Goldman Sachs Group Inc., the world's biggest securities firm by market value, was fined $2 million by U.S. market regulators for allowing clients to make illegal short sales before stock offerings.

Goldman didn't follow procedures that may have uncovered a pattern of illegal trades from 2000 to 2002, the Securities and Exchange Commission and the New York Stock Exchange said in statements yesterday.

If there are signs clients are lying, "the broker must investigate the customer's trading," David Nelson, an SEC regional director overseeing the case, said in a statement.

Regulators are increasingly holding prime brokers accountable if they don't act on signs that hedge funds and other clients are conducting illegal trades. Susan Merrill, NYSE's enforcement chief, warned in November that watchdogs would take action if brokers didn't prevent abuses like making improper short sales before public offerings.

By forcing brokers to be vigilant, regulators can curb and catch more illegal trades, said James Cox, a Duke University law professor specializing in securities fraud.

"Brokers are professionals different than plumbers, who don't have a civic or social obligation," he said.

In a separate action, the SEC fined Bank of America Corp. $26 million, ending a 6-year probe into the company's misuse of its own analysts' research.
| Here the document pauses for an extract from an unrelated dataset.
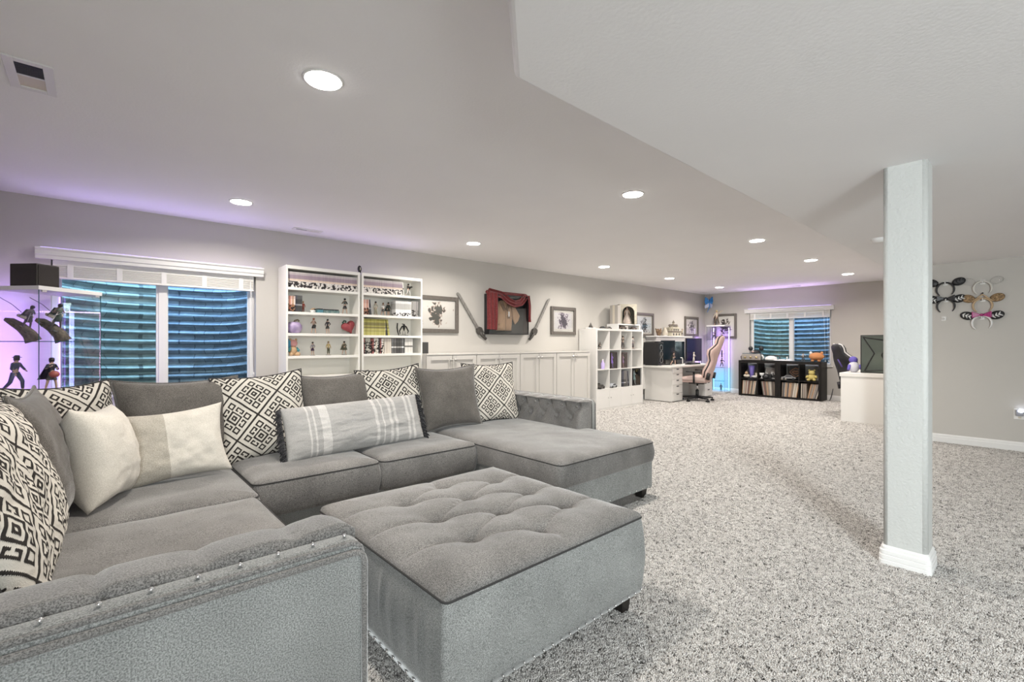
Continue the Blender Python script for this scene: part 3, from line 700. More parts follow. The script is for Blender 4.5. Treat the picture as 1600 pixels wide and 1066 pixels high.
# ------------------------------------------------------------------ bookcases and books
def rnd_mat(name, cols, rough=.6, band=None, print_dark=0, h=.17):
    """paper spines: colour chosen per object, printed bands up the spine"""
    m = bpy.data.materials.new(name); m.use_nodes = True; nt = m.node_tree; N = nt.nodes; L = nt.links; b = N['Principled BSDF']
    b.inputs['Roughness'].default_value = rough
    oi = N.new('ShaderNodeObjectInfo'); r = N.new('ShaderNodeValToRGB'); r.color_ramp.interpolation = 'CONSTANT'; e = r.color_ramp.elements
    while len(e) < len(cols): e.new(.5)
    for i, c in enumerate(cols): e[i].position = i/len(cols); e[i].color = (*c, 1)
    L.new(oi.outputs['Random'], r.inputs['Fac']); out = r.outputs['Color']
    tc = N.new('ShaderNodeTexCoord'); sp = N.new('ShaderNodeSeparateXYZ'); L.new(tc.outputs['Object'], sp.inputs[0])
    if band:
        dv = N.new('ShaderNodeMath'); dv.operation = 'DIVIDE'; dv.inputs[1].default_value = h; L.new(sp.outputs['Z'], dv.inputs[0])
        q = N.new('ShaderNodeValToRGB'); q.color_ramp.interpolation = 'CONSTANT'; e = q.color_ramp.elements
        while len(e) < len(band): e.new(.5)
        for i, (p, c) in enumerate(band): e[i].position = p; e[i].color = (*c, 1)
        L.new(dv.outputs[0], q.inputs['Fac'])
        mx = N.new('ShaderNodeMix'); mx.data_type = 'RGBA'; mx.blend_type = 'MULTIPLY'; mx.inputs[0].default_value = 1
        L.new(out, mx.inputs[6]); L.new(q.outputs['Color'], mx.inputs[7]); out = mx.outputs[2]
    if print_dark:
        ad = N.new('ShaderNodeVectorMath'); ad.operation = 'ADD'; L.new(tc.outputs['Object'], ad.inputs[0]); L.new(oi.outputs['Location'], ad.inputs[1])
        n = N.new('ShaderNodeTexNoise'); n.inputs['Scale'].default_value = 45; n.inputs['Detail'].default_value = 2; L.new(ad.outputs[0], n.inputs['Vector'])
        r2 = N.new('ShaderNodeValToRGB'); r2.color_ramp.elements[0].position = .46; r2.color_ramp.elements[0].color = (.03, .025, .03, 1); r2.color_ramp.elements[1].position = .53
        L.new(n.outputs['Fac'], r2.inputs['Fac'])
        lt = N.new('ShaderNodeMath'); lt.operation = 'LESS_THAN'; lt.inputs[1].default_value = h*print_dark; L.new(sp.outputs['Z'], lt.inputs[0])
        mx = N.new('ShaderNodeMix'); mx.data_type = 'RGBA'; mx.blend_type = 'MULTIPLY'; L.new(lt.outputs[0], mx.inputs[0]); L.new(out, mx.inputs[6]); L.new(r2.outputs['Color'], mx.inputs[7]); out = mx.outputs[2]
    L.new(out, b.inputs['Base Color']); return m
MB_mauve = rnd_mat('mauve_band_spines', [(.74, .70, .68), (.70, .66, .66), (.76, .73, .70)], band=[(0, (1, 1, .97)), (.42, (1, .86, .74)), (.50, (.9, .78, .66)), (.55, (.46, .38, .46)), (.80, (.66, .62, .66)), (.93, (.8, .8, .8))], print_dark=.40)
MB_pink = rnd_mat('pink_spines', [(.72, .55, .50), (.60, .28, .20), (.74, .68, .64), (.50, .33, .22)], band=[(0, (.55, .38, .28)), (.45, (1, .95, .93)), (.8, (.8, .7, .7))], print_dark=.5)
MB_dark = rnd_mat('dark_spines', [(.05, .05, .05), (.09, .085, .08), (.14, .14, .14), (.04, .04, .05)], band=[(0, (1, 1, 1)), (.40, (6, 6, 6)), (.5, (1, 1, 1)), (.8, (2, 2, 2))])
MB_white = rnd_mat('white_spines', [(.80, .80, .79), (.76, .76, .76)], band=[(0, (1, 1, 1)), (.5, (.62, .62, .60)), (.92, (.9, .9, .9))], print_dark=.25)
MB_grey = rnd_mat('grey_spines', [(.30, .29, .28), (.22, .21, .21), (.38, .37, .35)], print_dark=.5)
MB_yell = rnd_mat('yellow_spines', [(.44, .41, .13), (.40, .37, .11), (.47, .44, .16)], band=[(0, (1, 1, 1)), (.28, (.62, .6, .6)), (.33, (1, 1, 1)), (.48, (.45, .42, .45)), (.60, (.8, .8, .7)), (.68, (.42, .40, .42)), (.9, (.75, .75, .6))])
MB_mix = rnd_mat('mixed_spines', [(.70, .68, .64), (.06, .05, .05), (.52, .50, .44), (.30, .10, .09), (.66, .60, .50), (.20, .22, .20), (.75, .73, .70)], print_dark=.9)
MB_crm = rnd_mat('cream_spines', [(.66, .60, .52), (.60, .54, .47), (.68, .63, .57)])
MB_pale = rnd_mat('pale_spines', [(.72, .70, .66), (.66, .65, .62)], band=[(0, (1, 1, 1)), (.45, (.2, .2, .2)), (.56, (1, 1, 1))])
def books(n, x0, x1, y, z, h, d, m, label, group, lean=0, jit=.0, name='book', cat='book', axis='x'):
    w = (x1-x0)/n; me = MB().box((-w*.48, 0, 0), (w*.48, d, h)).mesh(name, m)
    for k in range(n):
        o = bpy.data.objects.new(name, me); COL.objects.link(o); tag(o, label, cat, group)
        c = x0+w*(k+.5); le = lean(k) if callable(lean) else lean
        s = 1+random.uniform(-jit, jit)
        o.scale = (1, 1, s); o.rotation_euler = (0, le, 0)
        o.location = (c, y+random.uniform(0, .004), z+abs(math.sin(le))*w*.48)
    return o
def bookcase(label, x0, w, tops, h=2.03):
    t = thing('bookcase', label, 'bookcase', (x0, 5.22, 0))
    for a in (0, w-.02): MB().box((a, 0, 0), (a+.02, .28, h)).build('side_panel', M_bookwhite, t, bevel=.0015)
    MB().box((.02, .002, h-.035), (w-.02, .28, h)).build('top_panel', M_bookwhite, t, bevel=.0015)
    MB().box((.02, .262, .06), (w-.02, .272, h-.035)).build('back_panel', M_bookwhite, t)
    for z in tops + [.45, .07]: MB().box((.02, .002, z-.028), (w-.02, .262, z)).build('shelf', M_bookwhite, t, bevel=.0015)
    MB().box((.02, .02, 0), (w-.02, .035, .045)).build('plinth', M_bookwhite, t)
    return t
bookcase('left white bookcase, next to the window, with its top shelf full of paperbacks', 1.49, .805, [1.80, 1.541, 1.312, 1.07, .85])
bookcase('right white bookcase, with the yellow volumes, beside the low cabinets', 2.32, .805, [1.80, 1.542, 1.30, 1.08, .842])
BY = 5.25
books(56, 1.514, 2.272, BY, 1.80, .168, .115, MB_mauve, 'slim paperback with a mauve banded spine in the full top row of the left bookcase', 'paperbacks filling the top shelf of the left bookcase')
books(39, 2.344, 2.862, BY, 1.80, .168, .115, MB_mauve, 'slim paperback with a mauve banded spine on the top shelf of the right bookcase', 'paperbacks on the top shelf of the right bookcase')
books(1, 2.872, 2.886, BY, 1.80, .168, .115, MB_pale, 'pale paperback leaning against the end of the top row beside the winged figurine', None, lean=R(-5))
books(5, 1.514, 1.592, BY, 1.541, .168, .115, MB_pink, 'pink and brown paperback at the left end of the second shelf, left bookcase', 'pink paperbacks on the second shelf')
books(4, 1.594, 1.662, BY, 1.541, .178, .115, MB_dark, 'black and white striped paperback beside the pink ones on the second shelf', 'striped dark paperbacks on the second shelf')
books(5, 2.350, 2.418, BY, 1.542, .180, .115, MB_pink, 'pinkish paperback at the left end of the second shelf, right bookcase', 'pink paperbacks in the right bookcase')
books(2, 2.428, 2.454, BY, 1.542, .183, .115, MB_dark, 'black paperback leaning at the end of the pinkish ones, right bookcase', 'leaning black paperbacks', lean=R(-6))
books(20, 2.765, 2.985, BY, 1.542, .188, .115, MB_white, 'white paperback with grey top in the long white set, right bookcase', 'white paperback set')
books(7, 2.987, 3.085, BY, 1.542, .198, .115, MB_grey, 'grey paperback in the set at the right end of the second shelf', 'grey paperback set')
books(17, 2.345, 2.632, BY, 1.30, .196, .125, MB_yell, 'yellow paperback in the upright yellow set, right bookcase', 'yellow paperback set')
books(1, 2.640, 2.654, BY, 1.30, .193, .12, MB_dark, 'black paperback leaning at the end of the yellow set', None, lean=R(-7))
books(2, 2.664, 2.690, BY, 1.30, .196, .12, MB_yell, 'yellow paperback leaning beyond the black one at the end of the yellow set', 'leaning yellow paperbacks', lean=R(-8))
books(14, 2.350, 2.615, BY, 1.08, .185, .12, MB_mix, 'paperback of mixed dark and cream colours at the left of the fourth shelf, right bookcase', 'mixed paperbacks on the fourth shelf', lean=lambda k: R(-3) if k in (1, 2, 3, 4) else 0, jit=.03)
books(8, 2.618, 2.708, BY, 1.08, .186, .12, MB_crm, 'cream paperback in the plain set on the fourth shelf, right bookcase', 'cream paperback set')
books(13, 2.712, 2.890, BY, 1.08, .187, .12, MB_dark, 'dark grey paperback in the banded set on the fourth shelf, right bookcase', 'dark grey paperback set')
books(8, 2.893, 3.005, BY, 1.08, .184, .12, MB_pale, 'pale paperback with a dark middle band at the right end of the fourth shelf', 'pale paperback set')
FY = 5.34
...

Charlotte, N.C.-based Bank of America is the second-largest U.S. bank by assets.

In short selling, traders bet a stock's price will decline by borrowing shares to sell in the open market, with the intention of repurchasing them later and pocketing the difference.

Goldman's clients broke rules by seeking to cover their short sales with stocks to be bought in secondary offerings, the SEC said. That let them take advantage of expected price drops when the shares hit the market.